A Lesson Learned: Slow DELETE Caused by Missing FK Indexes
A Lesson Learned: Slow DELETE Caused by Missing FK Indexes
Recently, I was working on a data purge task. The logic itself was simple: delete old records based on certain conditions. I had done similar work before, so I did not expect any major issues.
However, this time the DELETE operation got stuck. No errors were reported, but the SQL just kept running without making progress.
What Happened?
With help from our DBA, we started investigating the issue at the database level. After some analysis, we identified the root cause:
Several foreign key (FK) columns were missing supporting indexes.

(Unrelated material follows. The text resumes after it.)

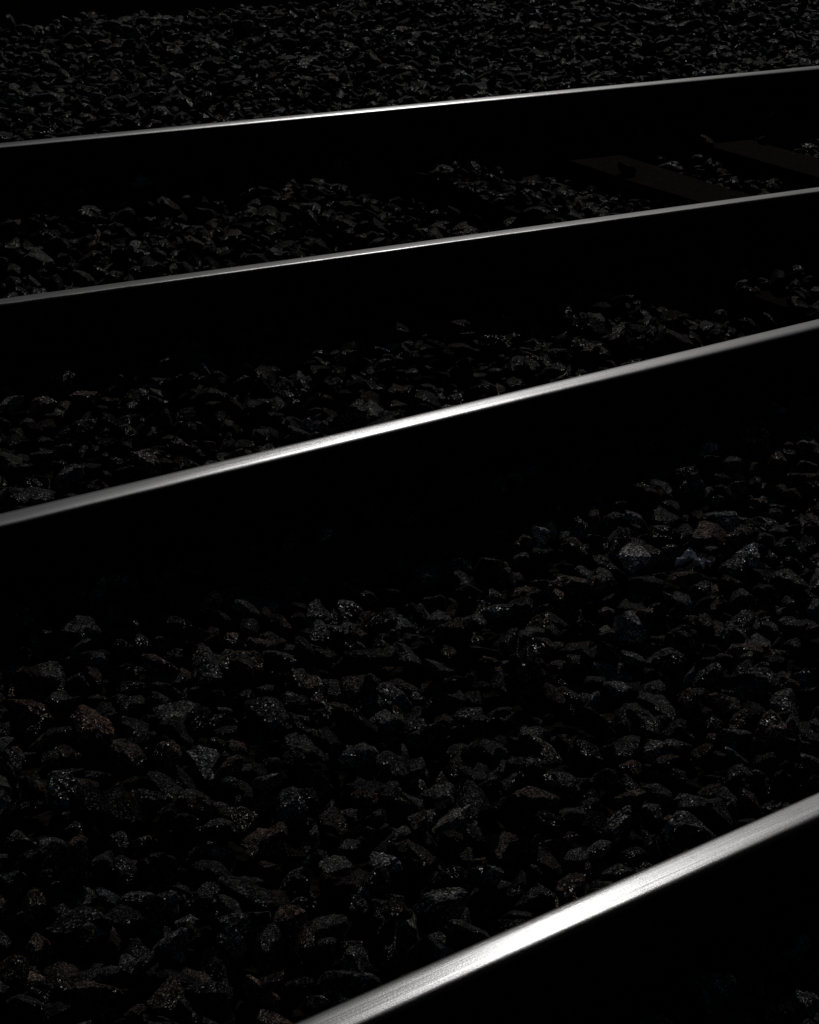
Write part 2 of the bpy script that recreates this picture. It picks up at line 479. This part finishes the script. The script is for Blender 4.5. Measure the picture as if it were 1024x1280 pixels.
def rock_variant(seed, sub, rough=0.0):
    """crushed stone: a ball cut back by random fracture planes"""
    r = np.random.default_rng(seed)
    D, F = ICO[sub]
    n = r.integers(9, 15); N_ = r.normal(size=(n, 3)); N_ /= np.linalg.norm(N_, axis=1)[:, None]
    hts = r.uniform(.50, .92, n)
    N_[0] = (r.normal(0, .25), r.normal(0, .25), 1); N_[0] /= np.linalg.norm(N_[0]); hts[0] = r.uniform(.5, .8)
    dots = D @ N_.T
    rad = np.where(dots > .08, hts / np.maximum(dots, .08), 9).min(1)
    rad = np.minimum(rad, 1.30)
    V = D * rad[:, None]
    V = V / np.abs(V).max(0) 
    sc = np.array([1.08, r.uniform(.60, .95), r.uniform(.38, .70)]); V = V * sc
    if rough: V = V * (1 + r.normal(0, rough, (len(V), 1)))
    return V.astype(np.float64)
NV = 28
VAR = {s: [rock_variant(1000 + i, s, .028 if s == 3 else .02) for i in range(NV)] for s in (1, 2, 3)}

# the area the lens covers, with a margin for a step to either side
def corners(margin):
    P = []
    for px, py in ((0, 1280), (1024, 1280), (1024, 0), (0, 0)):
        d = right * ((px - 512) / 2790) - up * ((py - 640) / 2790) + fwd
        t_ = -CAM[2] / d.z; P.append(CAM[:2] + np.array(d)[:2] * t_)
    return P
C4 = corners(0)
def in_area(x, y, mg):
    # trapezoid widened by mg
    ok = (y > 1.35) & (y < 12.6)
    l = C4[0][0] + (y - C4[0][1]) / (C4[3][1] - C4[0][1]) * (C4[3][0] - C4[0][0])
    rr = C4[1][0] + (y - C4[1][1]) / (C4[2][1] - C4[1][1]) * (C4[2][0] - C4[1][0])
    return ok & (x > l - mg) & (x < rr + mg)

def layer(spacing, jitter, keep, seed):
    r = np.random.default_rng(seed)
    xs = np.arange(-4.6, 4.8, spacing); ys = np.arange(1.3, 12.7, spacing * .9)
    X, Y = np.meshgrid(xs, ys); X = X + (np.arange(len(ys)) % 2)[:, None] * spacing / 2
    X = X.ravel() + r.normal(0, jitter, X.size) * spacing; Y = Y.ravel() + r.normal(0, jitter, Y.size) * spacing
    k = r.random(X.size) < keep
    X, Y = X[k], Y[k]
    uA = X * NA[0] + Y * NA[1]
    k = in_area(X, Y, 1.5) & (uA < 9.2)
    return X[k], Y[k]

def batch(X, Y, lift, dia_mu, dia_sd, seed, tilt):
    r = np.random.default_rng(seed); n = len(X)
    dia = np.clip(r.lognormal(math.log(dia_mu), dia_sd, n), .016, .078)
    uB = X * NB[0] + Y * NB[1]; uA = X * NA[0] + Y * NA[1]; sA = X * TA[0] + Y * TA[1]
    z = ballast_height(X, Y) + lift + r.normal(0, .010, n)
    keep = np.ones(n, bool)
    for (a, d, _) in RAILS:                      # nothing inside the rails; beside them stones stay below the head
        u = uB if a == AB else uA
        keep &= np.abs(u - d) > .045 + dia * .30
        nearr = np.abs(u - d) < .12; z[nearr] = np.minimum(z[nearr], .024)
        on_foot = np.abs(u - d) < .095; z[on_foot] = np.maximum(z[on_foot], .022)
    # clear stones off the exposed sleepers
    for k_, s in enumerate(sleepers):
        on = (np.abs(sA - s) < .125 + dia * .25) & (uA > 3.92) & (uA < 6.55)
        cover = [.92, .60, .02, .04][k_]
        z[on & (z < .0)] = -.014 + dia[on & (z < .0)] * .22
        keep &= ~on | (r.random(n) < cover)
    return X[keep], Y[keep], z[keep], dia[keep], tilt

def rot_mats(n, r, tilt):
    yaw = r.uniform(0, 2 * math.pi, n); ax = r.normal(0, tilt, n); ay = r.normal(0, tilt, n)
    cz, sz, cx, sx, cy, sy = np.cos(yaw), np.sin(yaw), np.cos(ax), np.sin(ax), np.cos(ay), np.sin(ay)
    Z = np.zeros((n, 3, 3)); Z[:, 0, 0] = cz; Z[:, 0, 1] = -sz; Z[:, 1, 0] = sz; Z[:, 1, 1] = cz; Z[:, 2, 2] = 1
    Xm = np.zeros((n, 3, 3)); Xm[:, 0, 0] = 1; Xm[:, 1, 1] = cx; Xm[:, 1, 2] = -sx; Xm[:, 2, 1] = sx; Xm[:, 2, 2] = cx
    Ym = np.zeros((n, 3, 3)); Ym[:, 1, 1] = 1; Ym[:, 0, 0] = cy; Ym[:, 0, 2] = sy; Ym[:, 2, 0] = -sy; Ym[:, 2, 2] = cy
    return Xm @ Ym @ Z

L1 = batch(*layer(.050, .22, 1.0, 11), -.006, .054, .22, 21, .35)
def rail_side(seed):
    r = np.random.default_rng(seed); xs, ys = [], []
    for a, d, _ in RAILS:
        t, n_ = tn(a); s_ = np.arange(-4, 12, .034)
        for lo, hi in ((-.17, -.07), (.07, .17)):
            u = d + r.uniform(lo, hi, len(s_)); xs.append(t[0] * s_ + n_[0] * u); ys.append(t[1] * s_ + n_[1] * u)
    X, Y = np.concatenate(xs), np.concatenate(ys); k = in_area(X, Y, 1.5)
    return X[k], Y[k]
L3 = batch(*rail_side(13), .004, .040, .25, 23, .4)
L2 = batch(*layer(.064, .30, .68, 12), .021, .050, .30, 22, .45)
SX, SY, SZ, SD = (np.concatenate([L1[q], L2[q], L3[q]]) for q in range(4))
top = np.arange(len(SX)) >= len(L1[0])
n = len(SX)
RM = rot_mats(n, rng, .42)
VI = rng.integers(0, NV, n)
# colour of each stone: dark grey basalt and granite, some brown with iron dust near the rails
g = rng.lognormal(math.log(.100), .62, n)
TINT = np.stack([g * 1.03, g, g * .97], 1)
warm = rng.random(n) < .28; TINT[warm] *= np.array([1.32, .92, .74])
cool = (~warm) & (rng.random(n) < .18); TINT[cool] *= np.array([.95, 1.0, 1.06])
uA_ = SX * NA[0] + SY * NA[1]; uB_ = SX * NB[0] + SY * NB[1]
rusty = np.clip(smoothstep(3.7, 4.3, uA_) * (1 - smoothstep(6.0, 6.5, uA_)) + .35 * smoothstep(2.9, 3.2, uB_) * (uA_ < 5), 0, 1)
rusty = rusty * rng.uniform(.3, 1, n)
TINT = TINT * (1 - rusty[:, None]) + rusty[:, None] * TINT * np.array([1.05, .72, .56]) * .16
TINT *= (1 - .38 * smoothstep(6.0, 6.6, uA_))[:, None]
pale = rng.random(n) < .012; TINT[pale] = np.array([.42, .40, .38])
TINT = np.clip(TINT, .008, .5)

# the 300 stones that show largest: nearest of the top layer inside the frame
d3 = np.stack([SX, SY, SZ], 1) - CAM
fz = d3 @ np.array(fwd); ix = 512 + 2790 * (d3 @ np.array(right)) / fz; iy = 640 - 2790 * (d3 @ np.array(up)) / fz
size_px = SD * 2790 / fz
inside = (ix > 4) & (ix < 1020) & (iy > 4) & (iy < 1276)
hid = (uB_ < 1.61 + .02) & (uB_ > 1.61 - .3) | ((uB_ > 1.61) & (uB_ < 1.61 + .16))   # beside rail one: in its shade or behind it
score = np.where(inside & top & ~hid, size_px, -1)
chosen = np.argsort(-score)[:300]
is_single = np.zeros(n, bool); is_single[chosen] = True

# stones whose colour stands out in the photograph
STAND_OUT = [((678, 678), (.80, .78, .74)), ((785, 722), (.75, .72, .68)), ((925, 695), (.75, .72, .70)), ((695, 915), (.36, .31, .27)),
             ((520, 740), (.40, .38, .35)), ((250, 1182), (.22, .22, .23)), ((105, 1118), (.16, .17, .19)), ((240, 1215), (.17, .17, .16)),
             ((378, 845), (.24, .15, .09)), ((100, 905), (.26, .14, .10)), ((380, 1175), (.26, .18, .14)), ((50, 880), (.17, .07, .05)),
             ((785, 955), (.17, .10, .07)), ((25, 1162), (.24, .16, .11)), ((700, 1085), (.20, .12, .09)), ((962, 594), (.17, .10, .06)),
             ((360, 1065), (.22, .16, .12)), ((460, 1012), (.20, .11, .08)), ((365, 967), (.22, .17, .14)), ((520, 885), (.20, .17, .16))]
for (qx, qy), colr in STAND_OUT:
    j = np.argmin(np.hypot(ix - qx, iy - qy) + np.where(top & (fz > 0), 0, 1e4) - 400 * np.clip(SZ, -.03, .02) )
    TINT[j] = colr

Fv3, Fv2 = ICO[3][1], ICO[2][1]
stone_meshes = [mesh_np('stone', VAR[3][i], Fv3, M_STONE) for i in range(NV)]
for i in chosen:
    o = bpy.data.objects.new('stone', stone_meshes[VI[i]]); COL.objects.link(o)
    o.parent = bed
    mm = Matrix([list(RM[i][0]), list(RM[i][1]), list(RM[i][2])]).to_4x4() @ Matrix.Diagonal((*([SD[i] * .56] * 3), 1))
    mm.translation = (SX[i], SY[i], SZ[i])
    o.matrix_local = mm
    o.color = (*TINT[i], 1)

def join_stones(name, sel, sub, FF):
    Vs, Fs, Ts = [], [], []
    sel = np.where(sel)[0]; off = 0
    for vi in range(NV):
        s_ = sel[VI[sel] == vi]
        if not len(s_): continue
        B = VAR[sub][vi]; m_ = len(B)
        W = np.einsum('nij,vj->nvi', RM[s_], B) * (SD[s_] * .56)[:, None, None] + np.stack([SX[s_], SY[s_], SZ[s_]], 1)[:, None, :]
        Vs.append(W.reshape(-1, 3)); Fs.append((FF[None] + (np.arange(len(s_)) * m_)[:, None, None]).reshape(-1, 3) + off)
        Ts.append(np.repeat(TINT[s_], m_, 0)); off += len(s_) * m_
    return np.concatenate(Vs), np.concatenate(Fs), np.concatenate(Ts)
dist = np.linalg.norm(d3, axis=1)
nearsel = (~is_single) & (dist < 5.0) & inside
edge_ = (ix > -90) & (ix < 1114) & (iy > -60) & (iy < 1340)
lowsel = (~is_single) & ~nearsel & (~edge_ & (dist > 2.6) & (~top | (dist > 6)))
farsel = (~is_single) & ~nearsel & ~lowsel
C_ = join_stones('c', lowsel, 1, ICO[1][1])
A_ = join_stones('a', nearsel, 3, Fv3); B_ = join_stones('b', farsel, 2, Fv2)
VV = np.concatenate([A_[0], B_[0], C_[0]]); TT = np.concatenate([A_[2], B_[2], C_[2]])
FFc = np.concatenate([A_[1], B_[1] + len(A_[0]), C_[1] + len(A_[0]) + len(B_[0])])
me = bpy.data.meshes.new('loose_stones')
me.vertices.add(len(VV)); me.vertices.foreach_set('co', VV.astype(np.float32).ravel())
me.loops.add(FFc.size); me.loops.foreach_set('vertex_index', FFc.astype(np.int32).ravel())
me.polygons.add(len(FFc)); me.polygons.foreach_set('loop_start', np.arange(0, FFc.size, 3, dtype=np.int32))
me.update(calc_edges=True)
me.polygons.foreach_set('use_smooth', np.zeros(len(FFc), bool))
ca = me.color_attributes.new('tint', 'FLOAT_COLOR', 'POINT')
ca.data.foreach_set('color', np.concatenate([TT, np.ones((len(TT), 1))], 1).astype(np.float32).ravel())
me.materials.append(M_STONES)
link('loose_stones', me, bed, kind='stuff')

# ------------------------------------------------------------------ a crumpled scrap of clear film on the stones
def pix_ground(px, py, z):
    d = right * ((px - 512) / 2790) - up * ((py - 640) / 2790) + fwd
    t_ = (z - CAM[2]) / d.z; return CAM + np.array(d) * t_
def film():
    c = pix_ground(866, 708, .0); c[2] = 0; c[2] = float(ballast_height(c[0], c[1])) + .034
    r = np.random.default_rng(4); nx, ny = 16, 12
    U_, V_ = np.meshgrid(np.linspace(-1, 1, nx), np.linspace(-1, 1, ny))
    X = U_ * .027 + .004 * vnoise(U_, V_, 2.1, 8); Y = V_ * .020 + .004 * vnoise(U_, V_, 2.4, 9)
    Z = .016 * np.abs(vnoise(U_, V_, 1.9, 10)) + .006 * vnoise(U_, V_, 5, 12) + .010 * (1 - np.abs(U_ + .5 * V_))
    V = np.stack([X.ravel(), Y.ravel(), Z.ravel()], 1)
    i = (np.arange(ny - 1)[:, None] * nx + np.arange(nx - 1)[None, :]).ravel()
    me = mesh_np('plastic_scrap', V, np.stack([i, i + 1, i + 1 + nx, i + nx], 1), M_FILM, False)
    o = link('plastic_scrap', me, label='crumpled scrap of bluish clear plastic caught among the stones at right', category='litter')
    o.location = Vector(c); o.rotation_euler = (0, 0, R(-35))
    md = o.modifiers.new('thick', 'SOLIDIFY'); md.thickness = .0004
film()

Because of this, every DELETE on a parent table forced Oracle to perform full table scans on related child tables to validate referential integrity. As data volume increased, the performance impact became severe.
The Fix
After adding indexes on the missing foreign key columns (across related tables), the results were immediate:
- DELETE operations completed much faster
- Locks were released quickly
- Overall database load was significantly reduced
Same SQL. Same data. Very different outcome.

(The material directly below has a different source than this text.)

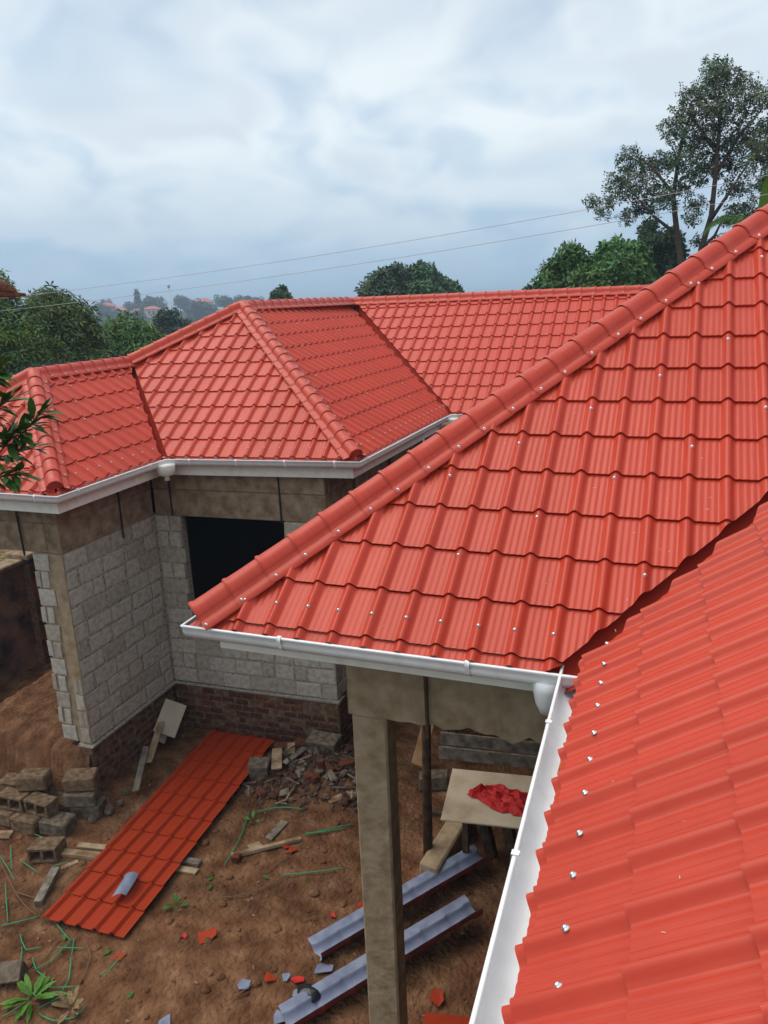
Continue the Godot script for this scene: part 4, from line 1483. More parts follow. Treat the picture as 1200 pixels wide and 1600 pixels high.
	add_tube(sb, [Vector3(-5.6, -0.1, -3.0), Vector3(-5.55, 3.0, -3.0), Vector3(-5.5, 6.0, -2.95), Vector3(-5.5, 8.0, -2.9)], [0.2, 0.17, 0.14, 0.1], 10)
	part(nt, "trunk", done(sb), M.bark)
	var sl := begin()
	add_tube(sl, [Vector3(-5.5, 6.9, -2.95), Vector3(-4.4, 6.78, -3.0), Vector3(-3.5, 6.66, -3.1), Vector3(-3.25, 6.60, -3.14), Vector3(-3.17, 6.565, -3.18)], [0.08, 0.065, 0.05, 0.038, 0.012], 9)
	add_tube(sl, [Vector3(-3.6, 6.62, -3.08), Vector3(-3.3, 6.56, -3.13), Vector3(-3.13, 6.545, -3.2)], [0.04, 0.028, 0.008], 7)
	part(nt, "broken_limb", done(sl), M.bark_red)
	var lr := RandomNumberGenerator.new()
	lr.seed = 12
	var lm: Array = []
	for k in 4:
		var st := begin()
		leaf_tris(st, Vector3.ZERO, Vector3(0, 0, 1), Vector3(1, 0, 0), 0.15, 0.046, 0.2 + 0.12 * k, 0.12)
		lm.append(done(st))
	# twigs: each a stem with whorls of leaves
	for tw in [[Vector3(-5.5, 5.9, -3.0), Vector3(-4.35, 5.95, -3.65), Vector3(-4.02, 6.10, -3.78)], [Vector3(-5.5, 5.7, -3.0), Vector3(-4.3, 5.75, -3.72), Vector3(-3.99, 5.92, -3.80)], [Vector3(-4.35, 5.62, -3.7), Vector3(-4.02, 5.63, -3.80), Vector3(-3.86, 5.83, -3.92)],
			[Vector3(-5.5, 5.5, -3.0), Vector3(-4.3, 5.5, -3.68), Vector3(-3.93, 5.60, -3.88)], [Vector3(-5.5, 5.4, -3.0), Vector3(-4.3, 5.38, -3.68), Vector3(-3.99, 5.45, -3.78)], [Vector3(-4.4, 5.6, -3.7), Vector3(-4.1, 5.58, -3.75), Vector3(-4.0, 5.7, -3.8)]]:
		var st := begin()
		var p0: Vector3 = tw[0]
		var p1: Vector3 = tw[1]
		var p2: Vector3 = tw[2]
		add_tube(st, [p0, p1, p2], [0.02, 0.008, 0.003], 6)
		var twig := part(nt, "twig", done(st), M.bark)
		var dirv := (p2 - p1).normalized()
		for k in 34:
			var s := 0.25 + 0.75 * k / 33.0
			var p := p1.lerp(p2, s)
			var d := (rand_dir(lr) * 0.8 + dirv * 0.55 + Vector3(0.35, 0.05, 0.1)).normalized()
			var x := UPV.cross(d).normalized()
			x = (x + rand_dir(lr) * 0.3).normalized()
			x = (x - d * x.dot(d)).normalized()
			part(twig, "leaf", lm[k % 4], M.leaf_near, Transform3D(Basis(x, d.cross(x), d).scaled(Vector3.ONE * lr.randf_range(0.8, 1.25)), p))

# ---------------------------------------------------------------- the far hillside

func hill_at(px_angle: float, r: float) -> Vector3:
	var x := sin(px_angle) * r
	var z := -cos(px_angle) * r
	return Vector3(x, land_height(x, z, noise(0.004, 95, 3)), z)

func build_hill() -> void:
	var far := sprig(7, 1.1, 0.6, 404)
	var r := RandomNumberGenerator.new()
	r.seed = 88
	# azimuths, west of the line of view through the gap on the left
	var kinds := ["rounded tree on the far hillside among red-roofed houses", "rounded tree on the far hillside among red-roofed houses"]
	for k in 64:
		var az := deg_to_rad(r.randf_range(-45.0, -29.0))
		var dist := r.randf_range(250.0, 450.0)
		var p := hill_at(az, dist)
		var s := r.randf_range(3.0, 5.5)
		var t := thing("hillside_tree", kinds[0], "tree", p, "trees on the far hillside")
		trunk(t, "trunk", [p, p + Vector3(0, s, 0)], [0.4, 0.25], 5)
		var lobes: Array = []
		for q in 5:
			lobes.append([p + Vector3(r.randf_range(-0.5, 0.5) * s, s * r.randf_range(0.6, 1.15), r.randf_range(-0.5, 0.5) * s), Vector3(s * 0.55, s * 0.5, s * 0.55), 34, r.randf_range(0.7, 1.2)])
		crown(t, lobes, far, 500 + k, C(0.026, 0.052, 0.024), 0.3, 0.4, 1.0)
	# one conifer-like tree that stands above the skyline
	var pt := hill_at(deg_to_rad(-37.4), 400.0)
	var cn := thing("conifer", "pointed dark tree standing above the far skyline", "tree", pt)
	trunk(cn, "trunk", [pt, pt + Vector3(0, 11, 0)], [0.4, 0.1], 5)
	var cl: Array = []
	for q in 6:
		cl.append([pt + Vector3(0, 3.0 + q * 1.5, 0), Vector3(2.2 - q * 0.33, 1.1, 2.2 - q * 0.33), 40, 0.8])
	crown(cn, cl, far, 599, C(0.022, 0.045, 0.024), 0.25, 0.3, 0.9)
	# houses: azimuth, distance, length, height of wall, roof rise, what tells it apart
	var rows := [[-41.1, 330.0, 11.0, 3.2, 2.6, "cream walled house with a red roof lowest and leftmost on the far hillside"], [-39.4, 420.0, 12.0, 3.0, 3.2, "red-roofed house highest on the far skyline left of the pointed tree"], [-38.6, 390.0, 10.0, 2.6, 2.4, "wide low red roof just under the skyline left of the pointed tree"],
		[-37.5, 370.0, 9.0, 2.6, 2.2, "small red-roofed house below the skyline in the middle of the far hillside"], [-36.5, 380.0, 11.0, 2.6, 2.3, "red-roofed house under the pointed tree"], [-34.9, 250.0, 8.0, 3.0, 2.5, "orange-red roof nearest on the hillside, above the bushy green tree"],
		[-33.0, 420.0, 15.0, 4.0, 3.2, "large red-roofed house on the skyline right of the floodlight mast"], [-31.2, 330.0, 9.0, 5.5, 1.6, "tall pale house with a flat brown roof furthest right on the far hillside"], [-32.0, 310.0, 8.0, 2.6, 2.0, "low red roof half hidden between the mast and the bay's hip"]]
	for q in rows:
		var p := hill_at(deg_to_rad(q[0]), q[1])
		house_far(p, q[2] * 0.6, q[3] * 0.3, q[4] * 0.6, q[5], r)
	# floodlight mast
	var mb := Vector3(-46.15, -8.0, -65.35)
	var mast := thing("floodlight_mast", "thin grey floodlight mast standing alone against the sky", "mast", mb)
	var st := begin()
	add_tube(st, [mb, Vector3(-46.15, 8.3, -65.35)], [0.09, 0.055], 8)
	part(mast, "pole", done(st), M.pole)
	var hd := begin()
	flat(hd)
	add_block(hd, Transform3D(Basis(), Vector3(-46.15, 8.5, -65.35)), Vector3(0.24, 0.32, 0.24), 0.05, 0.0, 3)
	part(mast, "lamp_head", done(hd), M.pole)
	# drifting smoke low in front of the trees on the left
	var fv := FogVolume.new()
	fv.name = "smoke"
	fv.size = Vector3(3.4, 2.6, 2.2)
	fv.shape = RenderingServer.FOG_VOLUME_SHAPE_ELLIPSOID
	var fm := FogMaterial.new()
	fm.density = 0.10
	fm.albedo = C(0.45, 0.6, 0.85).linear_to_srgb()
	fm.edge_fade = 0.6
	fv.material = fm
	add_child(fv)
	fv.position = Vector3(-11.9, 4.2, -12.6)
	fv.set_meta("kind", "stuff")
	tag(fv, "thin bluish smoke drifting in front of the mango tree", "smoke")

func house_far(p: Vector3, l: float, wall: float, rise: float, label: String, r: RandomNumberGenerator) -> void:
	var h := thing("hillside_house", label, "house", p, "houses on the far hillside")
	var turn := Basis(UPV, r.randf_range(0.2, 0.9))
	var d := l * 0.7
	var top := p + UPV * (wall + 3.0)
	var w := part(h, "wall", block_mesh(Vector3(l, wall + 3.0, d), 0.05, 0.0, 1), M.far_wall, Transform3D(turn, p + UPV * ((wall + 3.0) * 0.5)))
	var st := begin()
	flat(st)
	var e := 0.7
	var a := turn * Vector3(-l * 0.5 - e, 0, d * 0.5 + e) + top
	var b := turn * Vector3(l * 0.5 + e, 0, d * 0.5 + e) + top
	var c := turn * Vector3(l * 0.5 + e, 0, -d * 0.5 - e) + top
	var g := turn * Vector3(-l * 0.5 - e, 0, -d * 0.5 - e) + top
	var r1 := turn * Vector3(-l * 0.2, rise, 0) + top
	var r2 := turn * Vector3(l * 0.2, rise, 0) + top
	quad(st, a, r1, r2, b)
	quad(st, c, r2, r1, g)
	tri(st, b, r2, c)
	tri(st, g, r1, a)
	quad(st, a, b, c, g)
	part(h, "roof", done(st), M.far_roof)
	for k in 3:
		var x := (k - 1) * l * 0.3
		part(w, "window", block_mesh(Vector3(l * 0.12, 1.3, 0.12), 0.02, 0.0, 1), M.far_glass, Transform3D(turn, p + UPV * (wall + 3.0 - 1.5) + turn * Vector3(x, 0, d * 0.5 + 0.02)))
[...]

How We Found the Missing FK Indexes
The DBA used the following query to identify foreign key constraints that did not have corresponding indexes. Schema names, table names, and index names have been anonymized.
WITH fk_constraints AS (
SELECT
c.table_name,
c.constraint_name AS fk_name,
LISTAGG(c.column_name, ', ')
WITHIN GROUP (ORDER BY c.position) AS fk_columns
FROM dba_cons_columns c
JOIN dba_constraints k
ON k.constraint_name = c.constraint_name
WHERE k.constraint_type = 'R'
AND c.owner = 'APP_SCHEMA_X'
AND k.owner = 'APP_SCHEMA_X'
GROUP BY c.table_name, c.constraint_name
)
SELECT
fk.table_name,
fk.fk_name,
fk.fk_columns,
idx.index_name AS existing_index,
idx.index_columns AS index_columns,
'CREATE INDEX ' || fk.fk_name ||
' ON ' || fk.table_name ||
' (' || fk.fk_columns || ');' AS suggested_fix
FROM fk_constraints fk
LEFT JOIN (
SELECT
ic.table_name,
ic.index_name,
LISTAGG(ic.column_name, ', ')
WITHIN GROUP (ORDER BY ic.column_position) AS index_columns
FROM dba_ind_columns ic
WHERE ic.index_owner = 'APP_SCHEMA_X'
GROUP BY ic.table_name, ic.index_name
) idx
ON idx.table_name = fk.table_name
AND idx.index_columns LIKE fk.fk_columns || '%'
WHERE idx.index_name IS NULL
ORDER BY fk.table_name, fk.fk_name;
This query:
- Lists all foreign key constraints
- Checks whether an index exists that starts with the FK columns
- Identifies missing indexes
- Generates a CREATE INDEX statement as a suggestion
Key Takeaways
- Oracle does not automatically create indexes for foreign keys
- Missing FK indexes can severely impact DELETE and UPDATE performance
- Issues like this often appear only after data volume grows
- A schema that works is not always a well-designed schema
Looking back, this should have been addressed during the early design or development phase, but it was missed.
Final Thoughts
This was a painful issue, but also a valuable learning experience.
If you encounter DELETE statements hanging or causing unexpected locks, check your foreign key indexes first. It might save you a lot of debugging time.
Hopefully, this helps someone avoid the same mistake.